## Start Exercise materials
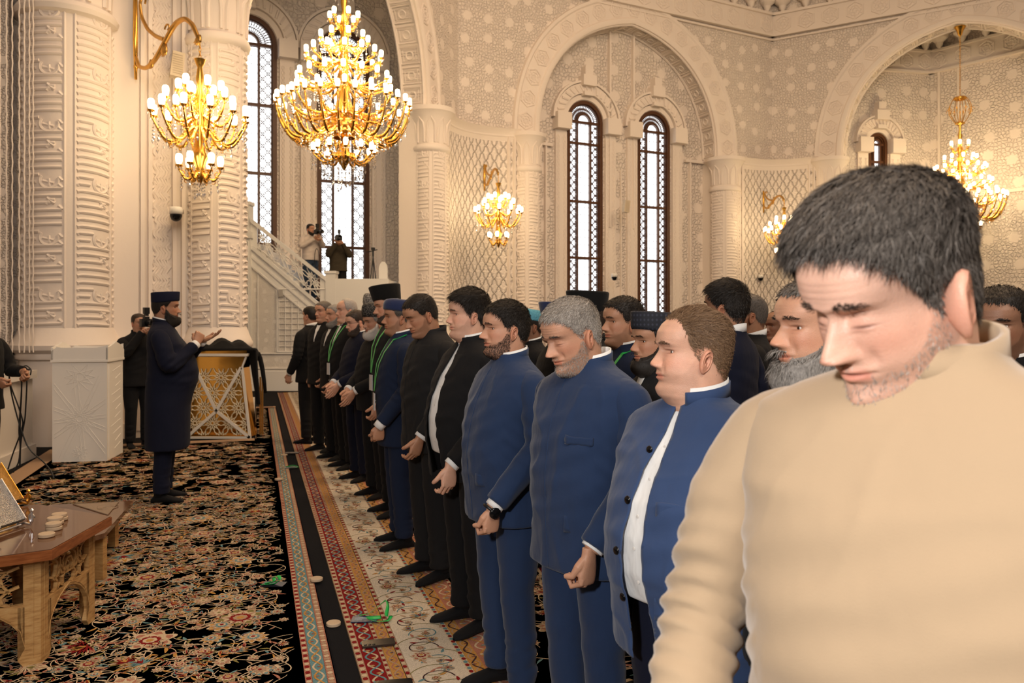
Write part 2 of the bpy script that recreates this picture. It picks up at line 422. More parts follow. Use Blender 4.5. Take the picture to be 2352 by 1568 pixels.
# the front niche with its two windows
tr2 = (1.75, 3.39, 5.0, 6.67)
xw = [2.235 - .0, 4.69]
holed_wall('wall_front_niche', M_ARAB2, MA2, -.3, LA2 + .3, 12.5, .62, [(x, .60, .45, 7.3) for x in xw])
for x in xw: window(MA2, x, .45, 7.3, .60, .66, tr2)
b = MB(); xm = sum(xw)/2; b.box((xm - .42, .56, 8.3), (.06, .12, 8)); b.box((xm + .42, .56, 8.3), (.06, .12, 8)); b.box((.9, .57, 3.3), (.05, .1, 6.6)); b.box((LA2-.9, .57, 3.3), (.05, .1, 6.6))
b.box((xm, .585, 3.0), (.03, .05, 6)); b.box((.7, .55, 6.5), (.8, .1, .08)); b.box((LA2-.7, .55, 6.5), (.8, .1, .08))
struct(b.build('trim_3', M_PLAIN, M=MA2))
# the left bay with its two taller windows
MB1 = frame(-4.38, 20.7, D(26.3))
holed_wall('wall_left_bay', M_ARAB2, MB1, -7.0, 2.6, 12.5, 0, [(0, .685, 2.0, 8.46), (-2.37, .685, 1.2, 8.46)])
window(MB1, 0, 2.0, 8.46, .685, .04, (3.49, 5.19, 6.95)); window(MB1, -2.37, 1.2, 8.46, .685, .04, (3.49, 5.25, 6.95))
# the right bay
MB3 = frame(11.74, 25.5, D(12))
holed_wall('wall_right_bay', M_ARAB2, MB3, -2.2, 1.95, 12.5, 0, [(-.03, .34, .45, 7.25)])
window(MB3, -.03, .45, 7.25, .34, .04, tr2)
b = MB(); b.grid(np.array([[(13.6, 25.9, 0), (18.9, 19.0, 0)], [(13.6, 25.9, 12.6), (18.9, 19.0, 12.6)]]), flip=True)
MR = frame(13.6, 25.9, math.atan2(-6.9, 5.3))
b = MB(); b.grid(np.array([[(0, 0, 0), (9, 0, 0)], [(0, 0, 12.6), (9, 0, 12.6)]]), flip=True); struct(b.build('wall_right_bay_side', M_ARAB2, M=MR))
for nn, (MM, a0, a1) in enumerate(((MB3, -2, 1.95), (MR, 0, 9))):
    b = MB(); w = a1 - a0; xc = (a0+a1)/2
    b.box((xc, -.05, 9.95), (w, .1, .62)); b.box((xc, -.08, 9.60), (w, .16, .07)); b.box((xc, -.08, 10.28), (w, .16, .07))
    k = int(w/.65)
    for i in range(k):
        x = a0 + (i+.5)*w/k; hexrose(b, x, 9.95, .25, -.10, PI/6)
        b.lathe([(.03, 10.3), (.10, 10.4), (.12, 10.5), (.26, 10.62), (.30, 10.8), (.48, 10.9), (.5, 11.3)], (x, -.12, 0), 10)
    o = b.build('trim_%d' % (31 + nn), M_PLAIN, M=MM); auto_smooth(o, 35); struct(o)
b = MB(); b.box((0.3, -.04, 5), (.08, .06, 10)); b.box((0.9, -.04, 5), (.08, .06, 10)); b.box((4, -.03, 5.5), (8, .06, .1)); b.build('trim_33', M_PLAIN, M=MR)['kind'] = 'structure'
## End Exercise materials
## Start Exercise materials
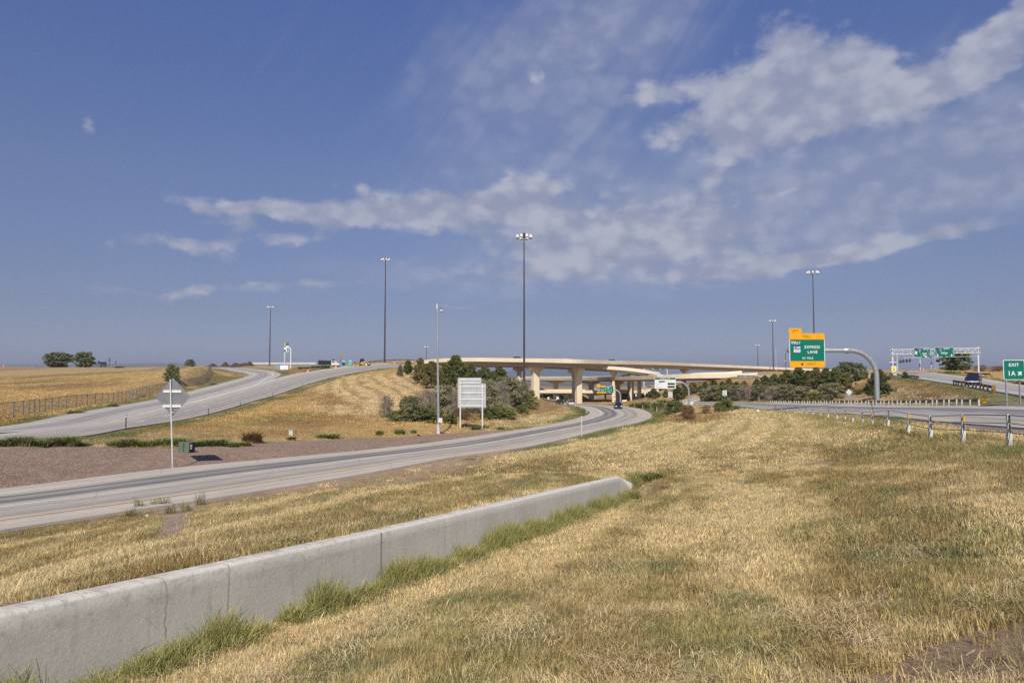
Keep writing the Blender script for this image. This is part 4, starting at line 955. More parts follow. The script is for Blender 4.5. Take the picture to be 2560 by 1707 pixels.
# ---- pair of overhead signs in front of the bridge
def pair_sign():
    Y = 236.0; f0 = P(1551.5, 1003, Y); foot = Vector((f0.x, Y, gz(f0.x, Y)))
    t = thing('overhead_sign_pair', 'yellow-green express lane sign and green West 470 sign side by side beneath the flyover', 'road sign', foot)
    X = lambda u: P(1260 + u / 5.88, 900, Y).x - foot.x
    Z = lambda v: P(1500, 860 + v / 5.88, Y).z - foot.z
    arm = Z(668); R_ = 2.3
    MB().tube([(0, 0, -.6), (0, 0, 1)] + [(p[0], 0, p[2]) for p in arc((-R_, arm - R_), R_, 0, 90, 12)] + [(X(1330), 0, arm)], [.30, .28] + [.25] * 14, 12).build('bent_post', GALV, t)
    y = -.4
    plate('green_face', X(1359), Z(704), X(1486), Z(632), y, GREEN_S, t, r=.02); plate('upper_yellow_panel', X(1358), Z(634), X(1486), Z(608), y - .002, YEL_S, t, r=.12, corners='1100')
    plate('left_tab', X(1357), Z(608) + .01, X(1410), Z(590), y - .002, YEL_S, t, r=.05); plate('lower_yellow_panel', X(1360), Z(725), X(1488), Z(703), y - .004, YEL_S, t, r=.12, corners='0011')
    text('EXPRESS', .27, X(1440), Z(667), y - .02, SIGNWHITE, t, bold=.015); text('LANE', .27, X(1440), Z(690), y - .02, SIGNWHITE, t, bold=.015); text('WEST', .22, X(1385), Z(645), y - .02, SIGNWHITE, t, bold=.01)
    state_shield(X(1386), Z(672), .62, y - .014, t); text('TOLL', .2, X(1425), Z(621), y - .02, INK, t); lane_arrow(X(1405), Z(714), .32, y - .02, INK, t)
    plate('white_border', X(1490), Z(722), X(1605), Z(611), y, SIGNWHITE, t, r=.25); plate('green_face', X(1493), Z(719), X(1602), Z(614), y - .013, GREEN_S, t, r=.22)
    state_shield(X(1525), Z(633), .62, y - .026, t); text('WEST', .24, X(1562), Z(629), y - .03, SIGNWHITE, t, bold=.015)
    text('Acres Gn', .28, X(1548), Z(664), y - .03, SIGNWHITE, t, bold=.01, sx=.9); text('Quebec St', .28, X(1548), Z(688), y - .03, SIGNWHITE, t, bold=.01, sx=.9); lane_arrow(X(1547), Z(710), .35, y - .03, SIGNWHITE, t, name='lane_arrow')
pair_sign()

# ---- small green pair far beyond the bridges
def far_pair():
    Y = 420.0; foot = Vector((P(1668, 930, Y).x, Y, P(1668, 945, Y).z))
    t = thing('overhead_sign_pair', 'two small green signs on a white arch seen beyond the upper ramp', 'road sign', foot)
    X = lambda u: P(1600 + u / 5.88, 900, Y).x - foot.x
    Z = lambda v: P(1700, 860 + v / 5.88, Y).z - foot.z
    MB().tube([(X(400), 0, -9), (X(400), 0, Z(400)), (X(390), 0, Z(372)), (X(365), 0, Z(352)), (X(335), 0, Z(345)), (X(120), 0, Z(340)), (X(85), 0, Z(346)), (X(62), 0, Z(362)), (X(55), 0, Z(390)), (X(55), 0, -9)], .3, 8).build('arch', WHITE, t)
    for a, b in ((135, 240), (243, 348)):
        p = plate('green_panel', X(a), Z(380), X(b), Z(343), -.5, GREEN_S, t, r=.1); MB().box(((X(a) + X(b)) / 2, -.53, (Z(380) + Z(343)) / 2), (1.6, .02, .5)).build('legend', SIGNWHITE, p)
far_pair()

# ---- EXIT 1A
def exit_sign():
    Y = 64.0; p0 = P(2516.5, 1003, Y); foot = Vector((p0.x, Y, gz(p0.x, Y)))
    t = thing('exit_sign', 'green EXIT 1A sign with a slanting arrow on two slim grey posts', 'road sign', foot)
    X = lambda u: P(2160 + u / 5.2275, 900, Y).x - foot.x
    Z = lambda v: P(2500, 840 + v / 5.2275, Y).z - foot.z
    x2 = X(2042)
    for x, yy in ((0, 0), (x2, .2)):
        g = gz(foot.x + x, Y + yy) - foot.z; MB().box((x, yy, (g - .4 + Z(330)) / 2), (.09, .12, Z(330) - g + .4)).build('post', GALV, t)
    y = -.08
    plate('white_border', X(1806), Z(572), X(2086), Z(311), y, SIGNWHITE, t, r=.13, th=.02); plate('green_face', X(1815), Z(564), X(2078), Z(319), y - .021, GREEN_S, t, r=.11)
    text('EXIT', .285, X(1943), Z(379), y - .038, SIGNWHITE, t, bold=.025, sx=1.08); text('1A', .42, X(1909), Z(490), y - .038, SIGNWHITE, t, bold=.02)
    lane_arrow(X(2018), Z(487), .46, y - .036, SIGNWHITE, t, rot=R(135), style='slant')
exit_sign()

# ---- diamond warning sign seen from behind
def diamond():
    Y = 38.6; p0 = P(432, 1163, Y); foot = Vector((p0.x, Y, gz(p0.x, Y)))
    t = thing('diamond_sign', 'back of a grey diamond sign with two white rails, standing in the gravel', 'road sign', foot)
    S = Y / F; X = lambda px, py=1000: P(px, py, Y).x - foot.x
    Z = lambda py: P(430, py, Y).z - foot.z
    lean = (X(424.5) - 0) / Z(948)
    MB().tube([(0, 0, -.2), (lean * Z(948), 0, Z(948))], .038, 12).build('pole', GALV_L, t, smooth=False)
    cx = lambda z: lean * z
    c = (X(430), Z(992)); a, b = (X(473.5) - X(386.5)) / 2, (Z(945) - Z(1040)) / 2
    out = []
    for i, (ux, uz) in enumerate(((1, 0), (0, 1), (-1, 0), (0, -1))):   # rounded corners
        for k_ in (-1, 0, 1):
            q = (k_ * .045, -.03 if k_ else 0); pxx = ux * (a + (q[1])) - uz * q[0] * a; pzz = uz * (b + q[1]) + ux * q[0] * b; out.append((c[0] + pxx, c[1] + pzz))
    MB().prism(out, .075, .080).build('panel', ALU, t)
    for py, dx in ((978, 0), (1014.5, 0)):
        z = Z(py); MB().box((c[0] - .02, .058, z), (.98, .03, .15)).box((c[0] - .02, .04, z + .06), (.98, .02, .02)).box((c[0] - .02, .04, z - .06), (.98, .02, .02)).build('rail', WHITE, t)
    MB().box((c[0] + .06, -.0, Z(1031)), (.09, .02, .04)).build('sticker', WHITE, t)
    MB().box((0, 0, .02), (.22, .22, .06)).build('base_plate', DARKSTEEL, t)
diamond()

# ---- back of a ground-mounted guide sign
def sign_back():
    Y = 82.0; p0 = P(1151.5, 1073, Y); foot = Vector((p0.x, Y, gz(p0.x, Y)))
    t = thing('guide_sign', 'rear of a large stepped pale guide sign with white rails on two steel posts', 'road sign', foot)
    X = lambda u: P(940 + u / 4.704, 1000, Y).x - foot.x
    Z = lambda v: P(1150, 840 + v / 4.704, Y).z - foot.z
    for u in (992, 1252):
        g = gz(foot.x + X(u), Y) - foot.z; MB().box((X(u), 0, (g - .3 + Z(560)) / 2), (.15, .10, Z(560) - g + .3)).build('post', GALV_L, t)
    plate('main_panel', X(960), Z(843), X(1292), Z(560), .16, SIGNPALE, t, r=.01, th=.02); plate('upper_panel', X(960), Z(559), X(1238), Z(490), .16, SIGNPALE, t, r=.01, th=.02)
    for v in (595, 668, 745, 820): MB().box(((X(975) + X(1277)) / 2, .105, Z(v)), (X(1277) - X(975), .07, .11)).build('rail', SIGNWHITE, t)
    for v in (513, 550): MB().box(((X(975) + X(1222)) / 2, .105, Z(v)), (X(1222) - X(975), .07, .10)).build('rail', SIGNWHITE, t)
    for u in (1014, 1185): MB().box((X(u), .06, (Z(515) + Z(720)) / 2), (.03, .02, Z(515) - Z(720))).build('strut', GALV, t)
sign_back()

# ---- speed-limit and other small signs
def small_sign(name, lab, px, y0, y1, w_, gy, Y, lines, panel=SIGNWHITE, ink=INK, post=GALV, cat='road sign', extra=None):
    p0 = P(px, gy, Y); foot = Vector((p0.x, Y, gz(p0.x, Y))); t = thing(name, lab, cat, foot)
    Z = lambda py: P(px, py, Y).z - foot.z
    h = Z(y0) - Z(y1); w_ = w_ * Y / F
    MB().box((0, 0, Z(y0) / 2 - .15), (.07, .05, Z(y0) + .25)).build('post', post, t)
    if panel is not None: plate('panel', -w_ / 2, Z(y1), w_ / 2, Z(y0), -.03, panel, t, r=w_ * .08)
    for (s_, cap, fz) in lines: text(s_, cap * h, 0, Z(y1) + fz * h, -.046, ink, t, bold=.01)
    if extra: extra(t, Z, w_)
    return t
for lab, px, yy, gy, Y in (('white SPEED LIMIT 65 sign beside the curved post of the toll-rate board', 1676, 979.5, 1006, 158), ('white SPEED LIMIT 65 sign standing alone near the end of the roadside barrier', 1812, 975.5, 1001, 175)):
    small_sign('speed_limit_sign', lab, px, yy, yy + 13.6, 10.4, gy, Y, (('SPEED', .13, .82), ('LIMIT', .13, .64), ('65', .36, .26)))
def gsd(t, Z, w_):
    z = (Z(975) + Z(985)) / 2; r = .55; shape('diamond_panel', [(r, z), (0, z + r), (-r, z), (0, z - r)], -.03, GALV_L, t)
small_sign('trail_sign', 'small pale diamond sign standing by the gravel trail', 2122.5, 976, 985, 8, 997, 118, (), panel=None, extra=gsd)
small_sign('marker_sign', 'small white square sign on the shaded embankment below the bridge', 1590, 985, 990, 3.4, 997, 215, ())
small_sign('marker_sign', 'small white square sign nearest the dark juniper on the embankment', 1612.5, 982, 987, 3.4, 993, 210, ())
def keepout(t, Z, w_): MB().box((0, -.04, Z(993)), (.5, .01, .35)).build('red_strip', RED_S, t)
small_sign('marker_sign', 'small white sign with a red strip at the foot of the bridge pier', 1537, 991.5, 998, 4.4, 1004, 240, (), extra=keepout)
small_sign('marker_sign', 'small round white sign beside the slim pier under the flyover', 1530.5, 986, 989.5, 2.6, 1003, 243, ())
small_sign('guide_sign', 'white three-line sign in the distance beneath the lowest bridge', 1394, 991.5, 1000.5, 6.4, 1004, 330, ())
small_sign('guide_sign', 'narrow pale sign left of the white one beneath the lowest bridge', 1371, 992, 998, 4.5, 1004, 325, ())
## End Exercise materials
## Start Exercise materials
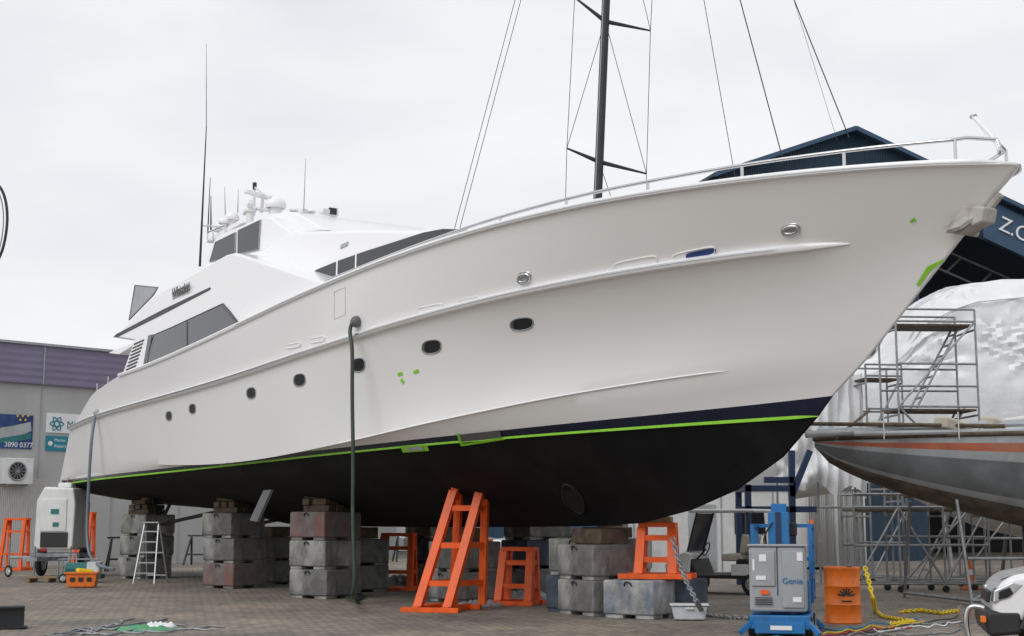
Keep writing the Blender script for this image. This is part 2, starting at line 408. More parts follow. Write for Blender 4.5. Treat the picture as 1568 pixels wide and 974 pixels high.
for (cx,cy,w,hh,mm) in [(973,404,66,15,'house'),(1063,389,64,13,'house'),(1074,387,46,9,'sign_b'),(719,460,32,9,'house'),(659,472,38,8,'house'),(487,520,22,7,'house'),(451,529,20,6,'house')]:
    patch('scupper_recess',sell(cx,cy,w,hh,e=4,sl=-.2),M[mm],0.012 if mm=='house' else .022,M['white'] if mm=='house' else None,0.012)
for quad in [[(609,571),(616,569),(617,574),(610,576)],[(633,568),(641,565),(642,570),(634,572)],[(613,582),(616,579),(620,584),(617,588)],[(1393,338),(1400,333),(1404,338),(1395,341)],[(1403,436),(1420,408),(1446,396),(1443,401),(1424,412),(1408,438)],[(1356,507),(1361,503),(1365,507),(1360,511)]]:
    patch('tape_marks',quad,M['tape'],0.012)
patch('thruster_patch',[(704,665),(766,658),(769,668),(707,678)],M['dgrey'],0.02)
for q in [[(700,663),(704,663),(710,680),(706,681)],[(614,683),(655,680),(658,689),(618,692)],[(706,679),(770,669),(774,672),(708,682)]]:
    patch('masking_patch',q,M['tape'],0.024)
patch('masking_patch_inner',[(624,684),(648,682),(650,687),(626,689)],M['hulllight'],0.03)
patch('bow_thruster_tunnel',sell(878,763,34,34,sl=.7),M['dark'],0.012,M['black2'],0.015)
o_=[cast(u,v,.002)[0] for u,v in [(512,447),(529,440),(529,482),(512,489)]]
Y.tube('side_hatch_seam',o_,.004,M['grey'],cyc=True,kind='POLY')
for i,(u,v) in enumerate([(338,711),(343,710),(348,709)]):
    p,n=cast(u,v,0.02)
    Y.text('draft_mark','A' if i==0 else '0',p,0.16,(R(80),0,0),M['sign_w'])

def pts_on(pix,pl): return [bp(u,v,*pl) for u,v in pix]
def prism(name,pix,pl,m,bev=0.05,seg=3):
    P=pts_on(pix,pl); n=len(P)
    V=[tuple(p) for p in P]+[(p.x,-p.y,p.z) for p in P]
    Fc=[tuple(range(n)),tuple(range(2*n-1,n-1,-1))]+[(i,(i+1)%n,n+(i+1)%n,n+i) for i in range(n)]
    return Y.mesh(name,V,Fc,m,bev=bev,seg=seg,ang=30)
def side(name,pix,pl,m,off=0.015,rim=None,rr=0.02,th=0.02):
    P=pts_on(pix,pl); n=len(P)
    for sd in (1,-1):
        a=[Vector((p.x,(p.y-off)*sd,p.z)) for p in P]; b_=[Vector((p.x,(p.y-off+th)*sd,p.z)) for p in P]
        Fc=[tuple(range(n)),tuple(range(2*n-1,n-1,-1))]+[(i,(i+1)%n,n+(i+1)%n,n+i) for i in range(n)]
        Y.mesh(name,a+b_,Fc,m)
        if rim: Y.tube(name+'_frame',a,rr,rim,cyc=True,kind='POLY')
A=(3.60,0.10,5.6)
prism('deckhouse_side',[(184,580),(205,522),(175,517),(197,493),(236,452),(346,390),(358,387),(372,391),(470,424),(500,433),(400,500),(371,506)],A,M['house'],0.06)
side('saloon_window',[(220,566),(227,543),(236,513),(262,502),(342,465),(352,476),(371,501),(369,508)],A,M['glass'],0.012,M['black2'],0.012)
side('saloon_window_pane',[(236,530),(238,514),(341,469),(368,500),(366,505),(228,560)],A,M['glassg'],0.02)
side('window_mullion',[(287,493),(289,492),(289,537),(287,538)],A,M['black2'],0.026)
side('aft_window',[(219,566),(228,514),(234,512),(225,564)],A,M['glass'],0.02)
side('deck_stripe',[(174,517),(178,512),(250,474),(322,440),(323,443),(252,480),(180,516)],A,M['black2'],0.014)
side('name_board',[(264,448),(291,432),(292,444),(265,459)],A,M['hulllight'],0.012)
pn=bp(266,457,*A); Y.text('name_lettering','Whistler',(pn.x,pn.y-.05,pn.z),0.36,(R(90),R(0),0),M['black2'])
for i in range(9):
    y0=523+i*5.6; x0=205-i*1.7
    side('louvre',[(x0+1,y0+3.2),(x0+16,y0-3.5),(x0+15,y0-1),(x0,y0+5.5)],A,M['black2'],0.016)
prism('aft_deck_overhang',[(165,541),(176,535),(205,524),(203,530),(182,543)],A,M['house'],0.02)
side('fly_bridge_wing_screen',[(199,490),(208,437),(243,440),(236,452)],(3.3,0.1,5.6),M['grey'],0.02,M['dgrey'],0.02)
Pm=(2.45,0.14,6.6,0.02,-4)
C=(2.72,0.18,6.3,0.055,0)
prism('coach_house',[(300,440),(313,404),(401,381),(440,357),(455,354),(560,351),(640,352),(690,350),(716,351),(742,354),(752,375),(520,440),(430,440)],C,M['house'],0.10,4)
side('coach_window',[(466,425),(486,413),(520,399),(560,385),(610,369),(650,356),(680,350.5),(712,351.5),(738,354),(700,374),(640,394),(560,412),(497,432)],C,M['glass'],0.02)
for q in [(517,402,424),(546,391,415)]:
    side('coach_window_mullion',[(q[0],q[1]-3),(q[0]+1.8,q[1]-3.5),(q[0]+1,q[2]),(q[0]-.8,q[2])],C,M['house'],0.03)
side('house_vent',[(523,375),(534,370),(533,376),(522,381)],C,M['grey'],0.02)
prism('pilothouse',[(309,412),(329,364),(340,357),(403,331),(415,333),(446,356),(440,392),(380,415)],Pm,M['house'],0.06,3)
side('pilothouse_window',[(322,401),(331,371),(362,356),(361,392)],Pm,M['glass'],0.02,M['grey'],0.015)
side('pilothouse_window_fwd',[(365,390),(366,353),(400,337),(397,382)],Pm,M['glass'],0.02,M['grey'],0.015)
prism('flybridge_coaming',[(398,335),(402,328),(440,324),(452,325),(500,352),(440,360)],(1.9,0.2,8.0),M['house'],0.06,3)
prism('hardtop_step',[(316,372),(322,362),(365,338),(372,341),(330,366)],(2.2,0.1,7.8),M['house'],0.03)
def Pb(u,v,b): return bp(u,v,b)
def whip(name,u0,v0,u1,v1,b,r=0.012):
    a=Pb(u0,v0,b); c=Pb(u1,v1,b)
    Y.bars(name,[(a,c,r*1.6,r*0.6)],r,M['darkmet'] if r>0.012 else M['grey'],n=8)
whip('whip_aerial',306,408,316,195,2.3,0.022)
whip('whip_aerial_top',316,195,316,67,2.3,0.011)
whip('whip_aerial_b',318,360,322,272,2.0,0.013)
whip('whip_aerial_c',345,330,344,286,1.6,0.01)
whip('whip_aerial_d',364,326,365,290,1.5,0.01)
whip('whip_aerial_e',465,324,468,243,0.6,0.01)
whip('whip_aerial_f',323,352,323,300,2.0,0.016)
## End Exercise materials
Report only the number of lines that hold the word "picture".

3